• _Problem_
Scan the data below and pick out the lines containing the word "part".

Scenes as source code
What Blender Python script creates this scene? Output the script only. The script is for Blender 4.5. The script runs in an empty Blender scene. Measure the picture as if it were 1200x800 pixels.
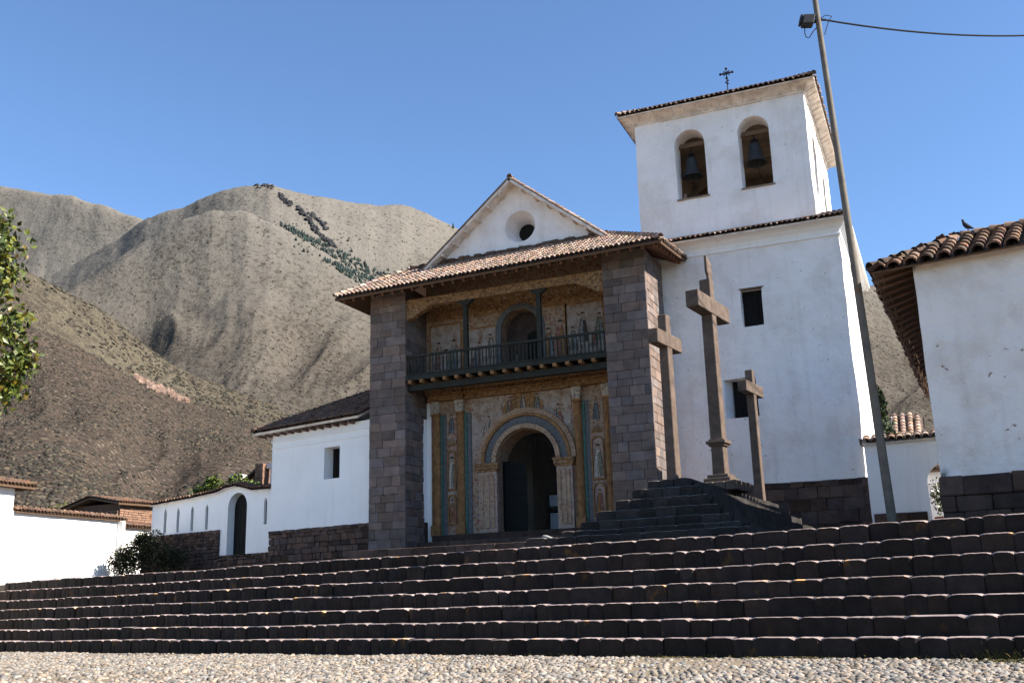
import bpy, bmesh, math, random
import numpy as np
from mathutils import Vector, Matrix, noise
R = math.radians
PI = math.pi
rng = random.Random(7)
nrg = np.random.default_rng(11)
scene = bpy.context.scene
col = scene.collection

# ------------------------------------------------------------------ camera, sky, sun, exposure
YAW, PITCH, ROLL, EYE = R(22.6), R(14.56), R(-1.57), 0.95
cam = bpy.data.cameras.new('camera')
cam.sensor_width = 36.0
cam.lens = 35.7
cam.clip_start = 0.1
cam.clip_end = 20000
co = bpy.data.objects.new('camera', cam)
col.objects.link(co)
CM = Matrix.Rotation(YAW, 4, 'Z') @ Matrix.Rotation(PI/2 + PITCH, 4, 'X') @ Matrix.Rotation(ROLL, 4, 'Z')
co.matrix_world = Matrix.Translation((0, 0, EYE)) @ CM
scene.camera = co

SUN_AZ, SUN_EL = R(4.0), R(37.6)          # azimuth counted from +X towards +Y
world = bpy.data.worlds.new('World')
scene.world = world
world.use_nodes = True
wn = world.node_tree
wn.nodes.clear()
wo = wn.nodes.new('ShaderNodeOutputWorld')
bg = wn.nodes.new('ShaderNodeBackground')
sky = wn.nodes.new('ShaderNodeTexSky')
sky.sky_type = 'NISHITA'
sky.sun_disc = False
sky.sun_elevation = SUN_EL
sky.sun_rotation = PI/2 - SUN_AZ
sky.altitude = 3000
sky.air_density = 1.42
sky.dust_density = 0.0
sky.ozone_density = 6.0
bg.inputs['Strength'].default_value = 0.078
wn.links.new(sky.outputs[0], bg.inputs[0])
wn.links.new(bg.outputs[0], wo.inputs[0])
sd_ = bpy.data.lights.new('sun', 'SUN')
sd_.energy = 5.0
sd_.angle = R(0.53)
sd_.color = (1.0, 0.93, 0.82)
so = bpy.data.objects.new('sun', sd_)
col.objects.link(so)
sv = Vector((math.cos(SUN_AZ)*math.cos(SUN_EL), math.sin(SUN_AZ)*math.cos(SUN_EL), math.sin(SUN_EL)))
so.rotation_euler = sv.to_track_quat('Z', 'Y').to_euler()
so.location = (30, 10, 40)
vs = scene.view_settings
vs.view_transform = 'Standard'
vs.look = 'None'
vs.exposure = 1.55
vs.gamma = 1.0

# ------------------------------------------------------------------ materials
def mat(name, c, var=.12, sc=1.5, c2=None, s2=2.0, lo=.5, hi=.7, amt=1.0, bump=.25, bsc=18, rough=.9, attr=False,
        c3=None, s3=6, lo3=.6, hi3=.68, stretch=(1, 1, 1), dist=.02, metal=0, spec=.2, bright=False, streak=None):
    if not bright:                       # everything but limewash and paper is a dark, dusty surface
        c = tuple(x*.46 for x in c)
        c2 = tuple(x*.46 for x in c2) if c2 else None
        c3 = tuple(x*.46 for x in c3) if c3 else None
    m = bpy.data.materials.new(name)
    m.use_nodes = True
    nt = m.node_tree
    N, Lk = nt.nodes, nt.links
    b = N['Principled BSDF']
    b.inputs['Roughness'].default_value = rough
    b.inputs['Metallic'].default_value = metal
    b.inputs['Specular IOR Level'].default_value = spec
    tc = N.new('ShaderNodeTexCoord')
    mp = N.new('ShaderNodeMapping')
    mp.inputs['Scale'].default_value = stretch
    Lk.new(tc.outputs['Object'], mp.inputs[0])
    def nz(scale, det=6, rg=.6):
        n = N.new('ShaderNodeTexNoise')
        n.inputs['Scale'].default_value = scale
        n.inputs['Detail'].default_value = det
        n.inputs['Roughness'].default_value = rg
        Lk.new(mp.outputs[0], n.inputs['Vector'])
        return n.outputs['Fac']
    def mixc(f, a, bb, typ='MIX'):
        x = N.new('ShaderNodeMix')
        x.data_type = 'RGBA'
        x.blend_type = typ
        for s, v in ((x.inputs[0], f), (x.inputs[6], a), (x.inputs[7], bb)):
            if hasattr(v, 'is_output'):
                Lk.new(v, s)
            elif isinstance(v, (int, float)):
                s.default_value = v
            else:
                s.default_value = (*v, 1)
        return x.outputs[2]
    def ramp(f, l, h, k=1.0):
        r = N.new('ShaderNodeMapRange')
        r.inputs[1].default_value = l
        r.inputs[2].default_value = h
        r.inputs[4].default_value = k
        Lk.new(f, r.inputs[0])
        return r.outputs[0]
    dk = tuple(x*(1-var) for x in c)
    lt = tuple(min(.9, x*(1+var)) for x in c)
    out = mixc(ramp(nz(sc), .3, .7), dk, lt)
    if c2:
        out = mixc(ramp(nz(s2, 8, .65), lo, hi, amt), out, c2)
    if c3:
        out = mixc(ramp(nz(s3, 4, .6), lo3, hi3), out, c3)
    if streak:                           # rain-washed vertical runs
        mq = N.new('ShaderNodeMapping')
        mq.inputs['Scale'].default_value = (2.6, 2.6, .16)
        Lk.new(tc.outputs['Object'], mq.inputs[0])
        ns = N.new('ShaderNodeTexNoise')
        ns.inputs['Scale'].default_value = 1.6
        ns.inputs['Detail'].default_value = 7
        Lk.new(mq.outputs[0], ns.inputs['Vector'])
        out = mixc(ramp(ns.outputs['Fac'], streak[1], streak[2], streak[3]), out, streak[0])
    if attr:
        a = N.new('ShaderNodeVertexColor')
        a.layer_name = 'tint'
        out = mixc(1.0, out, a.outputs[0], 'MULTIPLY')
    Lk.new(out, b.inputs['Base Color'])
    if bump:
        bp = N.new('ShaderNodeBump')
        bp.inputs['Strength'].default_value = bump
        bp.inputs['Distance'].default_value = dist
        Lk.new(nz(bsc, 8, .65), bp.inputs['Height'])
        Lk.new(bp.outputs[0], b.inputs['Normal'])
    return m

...

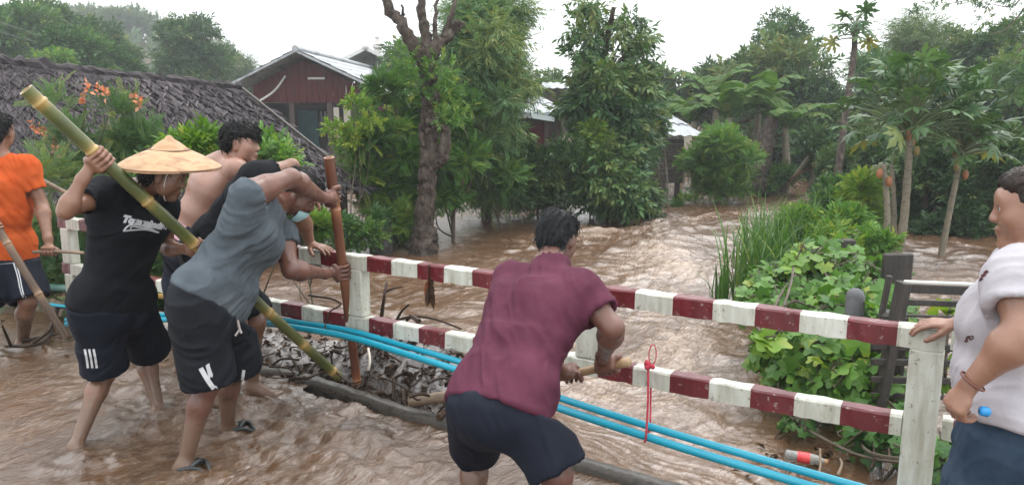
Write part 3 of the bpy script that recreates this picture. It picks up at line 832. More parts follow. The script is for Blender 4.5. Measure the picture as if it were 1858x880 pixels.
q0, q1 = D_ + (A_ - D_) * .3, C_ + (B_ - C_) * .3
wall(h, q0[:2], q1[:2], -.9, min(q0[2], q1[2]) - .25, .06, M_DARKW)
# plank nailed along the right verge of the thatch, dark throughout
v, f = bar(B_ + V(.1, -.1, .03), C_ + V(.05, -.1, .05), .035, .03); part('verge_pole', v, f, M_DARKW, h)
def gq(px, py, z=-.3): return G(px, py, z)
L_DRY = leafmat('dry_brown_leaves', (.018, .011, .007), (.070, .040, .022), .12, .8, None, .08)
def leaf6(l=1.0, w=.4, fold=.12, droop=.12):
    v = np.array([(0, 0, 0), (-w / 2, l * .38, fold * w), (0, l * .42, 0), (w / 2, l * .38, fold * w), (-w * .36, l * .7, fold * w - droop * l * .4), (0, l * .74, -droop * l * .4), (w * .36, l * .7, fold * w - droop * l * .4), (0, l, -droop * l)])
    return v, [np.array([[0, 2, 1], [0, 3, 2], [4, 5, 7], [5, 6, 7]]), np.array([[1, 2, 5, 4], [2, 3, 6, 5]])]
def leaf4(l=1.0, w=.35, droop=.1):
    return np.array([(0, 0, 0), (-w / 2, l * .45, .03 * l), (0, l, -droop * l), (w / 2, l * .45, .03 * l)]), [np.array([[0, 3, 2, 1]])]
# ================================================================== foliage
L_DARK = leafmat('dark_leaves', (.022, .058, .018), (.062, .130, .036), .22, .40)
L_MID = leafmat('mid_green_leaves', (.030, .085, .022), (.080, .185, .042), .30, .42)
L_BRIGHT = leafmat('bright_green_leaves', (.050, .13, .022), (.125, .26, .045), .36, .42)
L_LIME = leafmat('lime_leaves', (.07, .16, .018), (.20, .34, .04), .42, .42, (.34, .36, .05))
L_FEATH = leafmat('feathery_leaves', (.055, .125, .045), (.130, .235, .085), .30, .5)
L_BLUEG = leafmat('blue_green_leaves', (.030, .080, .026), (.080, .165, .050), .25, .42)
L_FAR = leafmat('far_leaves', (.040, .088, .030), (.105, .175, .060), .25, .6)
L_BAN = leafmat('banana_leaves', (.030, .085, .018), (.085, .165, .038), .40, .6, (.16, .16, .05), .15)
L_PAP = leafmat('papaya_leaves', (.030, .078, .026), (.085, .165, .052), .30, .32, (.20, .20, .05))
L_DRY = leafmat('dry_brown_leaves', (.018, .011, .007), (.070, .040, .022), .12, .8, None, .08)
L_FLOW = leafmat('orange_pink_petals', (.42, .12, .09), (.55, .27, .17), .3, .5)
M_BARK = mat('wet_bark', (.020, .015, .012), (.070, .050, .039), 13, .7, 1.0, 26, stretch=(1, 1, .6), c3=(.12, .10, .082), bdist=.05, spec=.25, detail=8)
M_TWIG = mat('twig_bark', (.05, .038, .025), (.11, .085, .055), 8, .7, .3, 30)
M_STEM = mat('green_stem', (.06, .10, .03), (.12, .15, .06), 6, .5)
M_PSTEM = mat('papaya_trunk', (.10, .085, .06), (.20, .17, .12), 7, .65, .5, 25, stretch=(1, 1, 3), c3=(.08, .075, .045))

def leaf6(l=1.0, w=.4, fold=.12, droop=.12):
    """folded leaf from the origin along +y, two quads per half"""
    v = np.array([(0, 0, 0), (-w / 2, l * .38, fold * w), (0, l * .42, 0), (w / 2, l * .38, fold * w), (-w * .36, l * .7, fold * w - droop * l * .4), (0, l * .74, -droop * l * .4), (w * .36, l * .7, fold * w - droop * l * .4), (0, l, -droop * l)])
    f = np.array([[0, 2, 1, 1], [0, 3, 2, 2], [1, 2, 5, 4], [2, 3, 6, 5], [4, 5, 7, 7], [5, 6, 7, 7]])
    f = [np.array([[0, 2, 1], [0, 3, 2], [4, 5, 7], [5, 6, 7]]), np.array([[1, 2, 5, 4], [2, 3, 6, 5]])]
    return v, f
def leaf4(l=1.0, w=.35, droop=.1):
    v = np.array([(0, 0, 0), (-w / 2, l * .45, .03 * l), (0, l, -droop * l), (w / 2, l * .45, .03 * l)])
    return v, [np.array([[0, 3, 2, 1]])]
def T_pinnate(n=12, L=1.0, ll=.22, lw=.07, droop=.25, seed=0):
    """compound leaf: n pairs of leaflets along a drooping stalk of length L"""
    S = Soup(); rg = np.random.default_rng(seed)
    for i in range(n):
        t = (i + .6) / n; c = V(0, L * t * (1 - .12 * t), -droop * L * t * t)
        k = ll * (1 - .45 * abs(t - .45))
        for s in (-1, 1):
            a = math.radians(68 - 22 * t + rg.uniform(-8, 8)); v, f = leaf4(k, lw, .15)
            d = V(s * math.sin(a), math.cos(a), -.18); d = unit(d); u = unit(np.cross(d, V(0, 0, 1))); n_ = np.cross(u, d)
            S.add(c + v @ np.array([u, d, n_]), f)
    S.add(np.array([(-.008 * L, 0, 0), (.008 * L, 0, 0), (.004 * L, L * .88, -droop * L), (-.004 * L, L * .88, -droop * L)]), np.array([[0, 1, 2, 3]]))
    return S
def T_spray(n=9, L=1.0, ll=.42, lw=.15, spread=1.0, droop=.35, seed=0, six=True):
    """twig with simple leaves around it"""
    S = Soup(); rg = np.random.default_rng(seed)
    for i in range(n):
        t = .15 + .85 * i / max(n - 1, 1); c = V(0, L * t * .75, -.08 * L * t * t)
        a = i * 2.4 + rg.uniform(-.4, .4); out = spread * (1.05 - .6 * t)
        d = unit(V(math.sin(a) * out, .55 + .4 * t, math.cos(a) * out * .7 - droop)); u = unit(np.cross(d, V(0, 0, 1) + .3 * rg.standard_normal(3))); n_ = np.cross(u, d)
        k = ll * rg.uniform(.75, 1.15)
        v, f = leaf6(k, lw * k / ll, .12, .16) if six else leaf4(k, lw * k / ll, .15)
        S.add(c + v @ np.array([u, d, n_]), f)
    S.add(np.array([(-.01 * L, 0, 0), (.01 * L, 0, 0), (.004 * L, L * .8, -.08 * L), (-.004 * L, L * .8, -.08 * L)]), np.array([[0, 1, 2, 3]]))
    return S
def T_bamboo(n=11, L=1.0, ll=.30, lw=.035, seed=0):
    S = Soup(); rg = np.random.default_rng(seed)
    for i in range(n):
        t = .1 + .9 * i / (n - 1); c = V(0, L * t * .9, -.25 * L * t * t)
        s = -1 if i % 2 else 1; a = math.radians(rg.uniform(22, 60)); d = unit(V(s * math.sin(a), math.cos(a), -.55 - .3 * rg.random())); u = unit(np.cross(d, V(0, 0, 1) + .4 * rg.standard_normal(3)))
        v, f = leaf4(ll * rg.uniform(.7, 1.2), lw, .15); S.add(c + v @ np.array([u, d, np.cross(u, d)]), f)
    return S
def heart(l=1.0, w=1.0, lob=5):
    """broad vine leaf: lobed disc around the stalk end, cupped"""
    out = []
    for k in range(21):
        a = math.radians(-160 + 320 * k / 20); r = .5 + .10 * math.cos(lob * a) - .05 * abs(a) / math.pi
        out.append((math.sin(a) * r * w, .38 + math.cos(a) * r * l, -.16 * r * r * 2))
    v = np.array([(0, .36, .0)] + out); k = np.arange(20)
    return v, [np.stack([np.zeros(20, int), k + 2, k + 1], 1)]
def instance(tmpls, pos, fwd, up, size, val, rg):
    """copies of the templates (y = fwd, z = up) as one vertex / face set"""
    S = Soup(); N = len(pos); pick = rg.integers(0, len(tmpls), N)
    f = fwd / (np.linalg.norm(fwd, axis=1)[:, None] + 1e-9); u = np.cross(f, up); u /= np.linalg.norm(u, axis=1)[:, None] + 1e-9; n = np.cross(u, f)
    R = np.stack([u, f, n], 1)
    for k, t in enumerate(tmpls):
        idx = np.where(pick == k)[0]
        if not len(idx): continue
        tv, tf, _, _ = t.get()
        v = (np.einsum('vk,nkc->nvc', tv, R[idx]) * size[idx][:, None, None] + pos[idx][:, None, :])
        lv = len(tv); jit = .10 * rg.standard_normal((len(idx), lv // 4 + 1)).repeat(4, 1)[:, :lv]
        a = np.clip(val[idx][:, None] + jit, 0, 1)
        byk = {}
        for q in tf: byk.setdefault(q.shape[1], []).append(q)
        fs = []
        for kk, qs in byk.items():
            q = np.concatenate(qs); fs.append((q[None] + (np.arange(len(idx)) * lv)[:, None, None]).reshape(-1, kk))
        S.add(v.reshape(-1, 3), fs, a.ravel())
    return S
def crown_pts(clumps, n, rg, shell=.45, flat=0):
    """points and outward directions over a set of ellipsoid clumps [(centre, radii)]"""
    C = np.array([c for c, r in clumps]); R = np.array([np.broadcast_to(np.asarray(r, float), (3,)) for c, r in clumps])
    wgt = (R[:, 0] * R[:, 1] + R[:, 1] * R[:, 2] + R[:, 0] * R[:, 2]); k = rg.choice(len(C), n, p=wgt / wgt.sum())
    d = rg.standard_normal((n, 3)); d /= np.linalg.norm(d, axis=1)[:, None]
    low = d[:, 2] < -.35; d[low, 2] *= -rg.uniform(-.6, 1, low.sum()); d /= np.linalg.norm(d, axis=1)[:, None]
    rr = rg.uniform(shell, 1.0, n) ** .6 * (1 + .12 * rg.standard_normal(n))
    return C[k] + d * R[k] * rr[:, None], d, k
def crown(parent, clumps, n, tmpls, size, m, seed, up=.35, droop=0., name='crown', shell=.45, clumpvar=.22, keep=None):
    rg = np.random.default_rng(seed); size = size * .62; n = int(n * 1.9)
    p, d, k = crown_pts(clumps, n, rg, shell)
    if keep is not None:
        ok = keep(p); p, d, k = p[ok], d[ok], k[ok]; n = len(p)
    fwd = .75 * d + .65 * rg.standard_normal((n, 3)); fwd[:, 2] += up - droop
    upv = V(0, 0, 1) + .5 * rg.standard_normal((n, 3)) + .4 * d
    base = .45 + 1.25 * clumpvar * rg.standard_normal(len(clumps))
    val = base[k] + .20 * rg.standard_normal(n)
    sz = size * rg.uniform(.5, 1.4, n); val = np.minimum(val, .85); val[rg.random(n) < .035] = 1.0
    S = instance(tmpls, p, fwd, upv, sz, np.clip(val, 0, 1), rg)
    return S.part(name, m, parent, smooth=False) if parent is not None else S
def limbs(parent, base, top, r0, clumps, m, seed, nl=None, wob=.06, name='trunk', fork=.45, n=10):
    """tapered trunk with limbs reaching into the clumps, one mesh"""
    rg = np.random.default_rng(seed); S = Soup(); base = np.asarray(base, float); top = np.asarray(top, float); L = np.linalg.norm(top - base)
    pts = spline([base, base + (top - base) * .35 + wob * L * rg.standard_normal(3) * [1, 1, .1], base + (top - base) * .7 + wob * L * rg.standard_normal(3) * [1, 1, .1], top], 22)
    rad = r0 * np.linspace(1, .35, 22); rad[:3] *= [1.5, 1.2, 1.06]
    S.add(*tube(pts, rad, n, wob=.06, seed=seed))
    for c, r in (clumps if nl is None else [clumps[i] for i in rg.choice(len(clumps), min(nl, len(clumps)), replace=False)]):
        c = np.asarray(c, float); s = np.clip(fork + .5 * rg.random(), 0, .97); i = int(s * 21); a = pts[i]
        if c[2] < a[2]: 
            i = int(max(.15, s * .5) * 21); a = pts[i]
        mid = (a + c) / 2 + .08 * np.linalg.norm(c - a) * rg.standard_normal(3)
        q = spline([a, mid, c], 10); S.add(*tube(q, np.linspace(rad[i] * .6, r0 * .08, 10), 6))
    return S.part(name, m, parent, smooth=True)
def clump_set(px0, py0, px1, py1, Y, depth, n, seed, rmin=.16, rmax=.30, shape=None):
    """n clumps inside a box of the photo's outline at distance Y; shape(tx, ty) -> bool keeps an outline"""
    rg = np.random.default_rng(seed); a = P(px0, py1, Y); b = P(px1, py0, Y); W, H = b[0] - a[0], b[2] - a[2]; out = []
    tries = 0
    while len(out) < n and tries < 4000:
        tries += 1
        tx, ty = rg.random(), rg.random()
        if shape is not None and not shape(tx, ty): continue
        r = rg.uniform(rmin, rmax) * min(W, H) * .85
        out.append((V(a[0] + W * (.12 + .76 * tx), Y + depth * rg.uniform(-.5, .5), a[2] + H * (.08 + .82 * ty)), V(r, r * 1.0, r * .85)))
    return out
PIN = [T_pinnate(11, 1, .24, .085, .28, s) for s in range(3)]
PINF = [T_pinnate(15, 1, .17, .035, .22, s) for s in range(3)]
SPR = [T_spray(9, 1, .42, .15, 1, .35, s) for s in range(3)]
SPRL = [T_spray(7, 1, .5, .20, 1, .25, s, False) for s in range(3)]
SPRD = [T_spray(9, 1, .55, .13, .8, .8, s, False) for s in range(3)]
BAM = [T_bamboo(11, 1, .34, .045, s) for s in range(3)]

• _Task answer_
Write part 3 of the bpy script that recreates this picture. It picks up at line 832. More parts follow. The script is for Blender 4.5. Measure the picture as if it were 1858x880 pixels.
v, f = bar(B_ + V(.1, -.1, .03), C_ + V(.05, -.1, .05), .035, .03); part('verge_pole', v, f, M_DARKW, h)
    return S.part(name, m, parent, smooth=False) if parent is not None else S
    return S.part(name, m, parent, smooth=True)